One recalls that in El Dorado, Tunapuna, houses belonging to people on either side of the racial divide were attacked and/or burned down, causing many to sleep in Perseverance Hall and at the police station.

After all was said and done, the Federation collapsed and each island sought to move to Independence on its own. Independence came and the fears previously expressed never became reality, even though racial tension from time to time would flare up.

The irony, though, is none of the individual island-societies could exist without intra-regional trade and political relationships. It is this political-economic regional demand that will force us back to our historic mission.

It is forcing us even now to consider a single currency to facilitate the further development of the regional market rather than the option of "Dollarisation," which will only take the management of fiscal measures out of our hands, away from our Central Banks, and put it in the hands of foreign metropolitan agencies and institutions, thereby furthering the old order.

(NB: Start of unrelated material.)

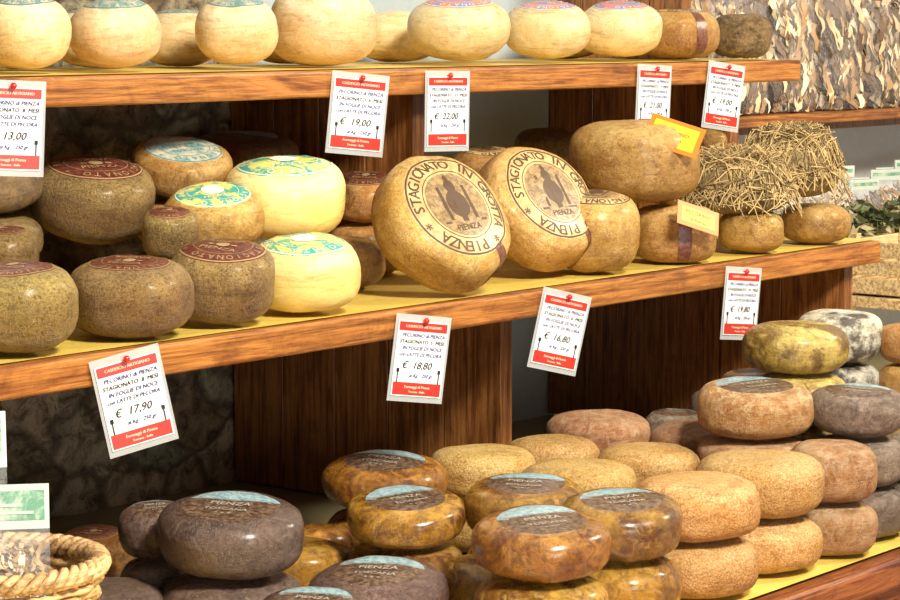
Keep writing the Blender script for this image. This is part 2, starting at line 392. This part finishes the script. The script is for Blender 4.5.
# large leaning wheels
for (px,Y,r,h,n,z_) in ((441,YM+.065,.119,.110,(-.16,-.77,.62),0),(536,YM+.12,.118,.105,(-.12,-.79,.60),.004)):
    nv=Vector(n).normalized(); zc=ZM+r*math.sqrt(1-nv.z**2)+h/2*nv.z-.007+z_
    d=ray(px,300); C=E+d*(Y/d.y); C.z=zc
    cheese(C,r,h,'tan','print',lr=.82,n=4.0,normal=nv,spin=.75,text='STAGIONATO IN GROTTA * PIENZA * ',seal=.5)
# hay strands
HM=plain('straw',(.56,.40,.17),.8); HM2=plain('straw_dark',(.22,.145,.06),.8)
for o,i in hay:
    mb=MB(); r=i['r'];h=i['h']
    for s in range(800):
        a=random.uniform(0,2*math.pi); q=r*math.sqrt(random.random())*1.08; L=random.uniform(.04,.17); dr=random.uniform(0,2*math.pi)
        pts=[]; cu=random.uniform(-.025,.025); lift=random.choice((0,0,0,.015,.03))
        for t in range(6):
            u=(t/5-.5)*L; w_=cu*(1-(t/2.5-1)**2)
            x=q*math.cos(a)+u*math.cos(dr)-w_*math.sin(dr); y=q*math.sin(a)+u*math.sin(dr)+w_*math.cos(dr)
            rr=math.hypot(x,y)/r
            if rr<.97: z=h/2*(max(0,1-rr**3)**(1/3))
            else: z=-(rr-.97)*.8*r; x*=1.05/rr*(.75+.25*rr); y*=1.05/rr*(.75+.25*rr)
            z+=random.uniform(.0005,.006)+lift*abs(t-2.5)/2.5
            pts.append((x,y,z))
        mb.tube(pts,random.uniform(.0006,.0016),3,mi=random.choice((0,0,1)))
    mb.obj('hay_strands',[HM,HM2],parent=o)
# ---------------------------------------------------------------- wood etc
def wood(n,a,b_,axis=0,rough=.4,planks=0,coat=.12):
    m,nt,b=newmat(n); sc=[9,9,9]; sc[axis]=.8
    v,_,tc=coords(nt,tuple(sc)); f=noi(nt,v,3.5,7,.7,1.4)
    c=ramp(nt,f,[(.3,a),(.48,b_),(.58,a),(.72,tuple(x*.3 for x in a))])
    v2=N(nt,'ShaderNodeMapping'); s2=[150,150,150]; s2[axis]=5; v2.inputs['Scale'].default_value=s2; nt.links.new(tc.outputs['Object'],v2.inputs[0])
    g=noi(nt,v2.outputs[0],1,4,.7); c=mix(nt,.8,c,ramp(nt,g,[(.38,(.30,.22,.16)),(.56,(1,1,1))]),'MULTIPLY')
    w_=noi(nt,tc.outputs['Object'],7,8,.8,1.0); c=mix(nt,.6,c,ramp(nt,w_,[(.36,(.45,.37,.30)),(.5,(1,1,1))]),'MULTIPLY')
    nt.links.new(c,b.inputs['Base Color']); b.inputs['Roughness'].default_value=rough; b.inputs['Coat Weight'].default_value=coat
    bump(nt,b,math_(nt,'ADD',g,w_),.5,.002); return m
W_EDGE=wood('wood_shelf',(.31,.10,.018),(.49,.195,.04),0)
W_PAN=wood('wood_panel',(.22,.075,.019),(.36,.145,.04),2,.42)
W_DK=wood('wood_rail',(.20,.05,.018),(.34,.11,.033),0,.35)
W_LT=wood('wood_crate',(.72,.50,.22),(.82,.62,.32),0,.6)
def paper():
    m,nt,b=newmat('yellow_paper'); v,_,_=coords(nt,rnd=False); f=noi(nt,v,6,6,.7)
    nt.links.new(ramp(nt,f,[(.3,(.60,.40,.06)),(.7,(.80,.58,.12))]),b.inputs['Base Color']); b.inputs['Roughness'].default_value=.5; bump(nt,b,f,.6,.015); return m
YP=paper(); OL=plain('olive_board',(.28,.24,.12),.4)
def shelf(name,x0,x1,yf,zt):
    root=bpy.data.objects.new(name,None); S.collection.objects.link(root)
    mb=MB(); mb.box(x0,x1,yf+.03,YW-.004,zt-.035,zt-.002); mb.obj('board',[W_EDGE],root)
    mb=MB(); mb.box(x0,x1,yf-.004,yf+.028,zt-.047,zt-.001); mb.obj('front_edge',[W_EDGE],root,bevel=.006)
    mb=MB(); nx=60; y0,y1_=yf+.012,YW-.01; vs=[];fs=[]
    for i in range(nx+1):
        x=x0+(x1-x0)*i/nx
        for j,y in enumerate((y0,y0+.03,y1_)): vs.append((x,y,zt+.0005))
    for i in range(nx):
        for j in range(2): fs.append((i*3+j,(i+1)*3+j,(i+1)*3+j+1,i*3+j+1))
    mb.add(vs,fs); mb.obj('paper_liner',[YP],root)
    return root
XL=.9
shelf('shelf_upper',XL,XT,YT,ZT); shelf('shelf_middle',XL,XE,YM,ZM)
for nm,X in (('divider_panel',PX1),('divider_panel',PX2),('divider_panel',2*PX1-PX2-.5)):
    root=bpy.data.objects.new(nm,None); S.collection.objects.link(root)
    def planks(nn,y0,y1_,z0,z1,k=4):
        mb=MB(); w=(y1_-y0)/k
        for q in range(k): mb.box(X-.017,X+.017,y0+q*w+.0012,y0+(q+1)*w-.0012,z0,z1)
        mb.obj(nn,[W_PAN],root,bevel=.0015)
    planks('lower_planks',FYL if X!=PX2 else YM+.035,YW-.006,ZL+.002,ZM-.037,5)
    planks('middle_planks',FYM if X!=PX2 else YT+.035,YW-.006,ZM+.002,ZT-.037)
    if X==PX2: planks('upper_planks',YT+.16,YW-.006,ZT+.002,ZT+.6)
# lower display
root=bpy.data.objects.new('display_counter',None); S.collection.objects.link(root)
X1=XR
mb=MB(); mb.box(XL,X1,YL+.02,YW-.004,ZL-.04,ZL-.002); mb.obj('top_board',[OL],root)
mb=MB(); mb.box(XL,X1,YL-.03,YL+.018,ZL-.06,ZL-.004); mb.obj('front_rail',[W_DK],root,bevel=.012)
mb=MB(); mb.box(XL,X1,YL-.01,YL+.015,ZL-.5,ZL-.062); mb.box(XL,X1,YL+.02,YL+.05,0.002,ZL-.5);mb.obj('front_panel',[W_DK],root,bevel=.003)
mb=MB(); mb.add([(XL,YL+.006,ZL+.0002),(X1,YL+.006,ZL+.0002),(X1,YM+.1,ZL+.0002),(XL,YM+.1,ZL+.0002)],[(0,1,2,3)]); mb.obj('paper_liner',[YP],root)
# ---------------------------------------------------------------- room
def stone():
    m,nt,b=newmat('stone_wall'); v,_,_=coords(nt,rnd=False)
    mp=N(nt,'ShaderNodeMapping'); mp.inputs['Scale'].default_value=(5.5,5.5,10)
    nz=N(nt,'ShaderNodeTexNoise'); nz.inputs['Scale'].default_value=6; nz.inputs['Detail'].default_value=6; nt.links.new(v,nz.inputs['Vector'])
    vm=N(nt,'ShaderNodeVectorMath',operation='SCALE'); vm.inputs['Scale'].default_value=.16; nt.links.new(nz.outputs['Color'],vm.inputs[0])
    va=N(nt,'ShaderNodeVectorMath',operation='ADD'); nt.links.new(v,va.inputs[0]); nt.links.new(vm.outputs[0],va.inputs[1]); nt.links.new(va.outputs[0],mp.inputs[0])
    vo=N(nt,'ShaderNodeTexVoronoi'); nt.links.new(mp.outputs[0],vo.inputs['Vector']); vo.inputs['Scale'].default_value=1
    ve=N(nt,'ShaderNodeTexVoronoi',feature='DISTANCE_TO_EDGE'); nt.links.new(mp.outputs[0],ve.inputs['Vector']); ve.inputs['Scale'].default_value=1
    sc=N(nt,'ShaderNodeSeparateXYZ'); nt.links.new(vo.outputs['Color'],sc.inputs[0])
    c=ramp(nt,sc.outputs[0],[(.0,(.34,.21,.11)),(.35,(.66,.50,.32)),(.65,(.44,.42,.27)),(1,(.80,.62,.42))])
    f=noi(nt,v,22,9,.8,.8); c=mix(nt,.95,c,ramp(nt,f,[(.38,(.16,.12,.08)),(.55,(1.0,1.0,1.0))]),'MULTIPLY')
    jo=ramp(nt,ve.outputs['Distance'],[(.02,(1,1,1)),(.09,(0,0,0))]); c=mix(nt,math_(nt,'MULTIPLY',jo,.7),c,(.10,.07,.045))
    nt.links.new(c,b.inputs['Base Color']); b.inputs['Roughness'].default_value=.7
    bump(nt,b,math_(nt,'ADD',f,math_(nt,'MULTIPLY',ramp(nt,ve.outputs['Distance'],[(.0,(0,0,0)),(.15,(1,1,1))]),.6)),1,.03); return m
ST=stone(); BL=plain('blue_plaster',(.38,.44,.47),.8); WH=plain('white_plaster',(.82,.86,.88),.8)
mb=MB()
for x0,x1,mi in ((-.5,PX1,0),(PX1,PX2,1),(PX2,XR+.6,2)):
    mb.add([(x0,YW,0),(x1,YW,0),(x1,YW,3),(x0,YW,3)],[(0,1,2,3)],mi)
mb.obj('wall_back',[ST,BL,WH])
mb=MB(); mb.add([(XR+.6,YW,0),(XR+.6,-1,0),(XR+.6,-1,3),(XR+.6,YW,3)],[(0,1,2,3)]); mb.obj('wall_right',[WH])
mb=MB(); mb.add([(-.5,-1,0),(XR+.6,-1,0),(XR+.6,YW,0),(-.5,YW,0)],[(0,1,2,3)]); mb.obj('floor',[plain('terracotta_floor',(.35,.18,.1),.6)])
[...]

Trinidad and Tobago's manufacturing sector is now the most aggressive and competitive one in the region, and the rest of the region is beginning to complain.

Will we seek only to make profits off the region and not take responsibility for further integration and development on behalf of all in the region?

Jack, Duprey, Sabga, Mohammed (Cole Cold) etc must answer this.

Any constitutional reform must, first of all, be informed by these regional political and economic demands. The rest is really secondary.

The question is: Will we in T&T ignore our historic mission and remain forever a "recalcitrant minority" within the region?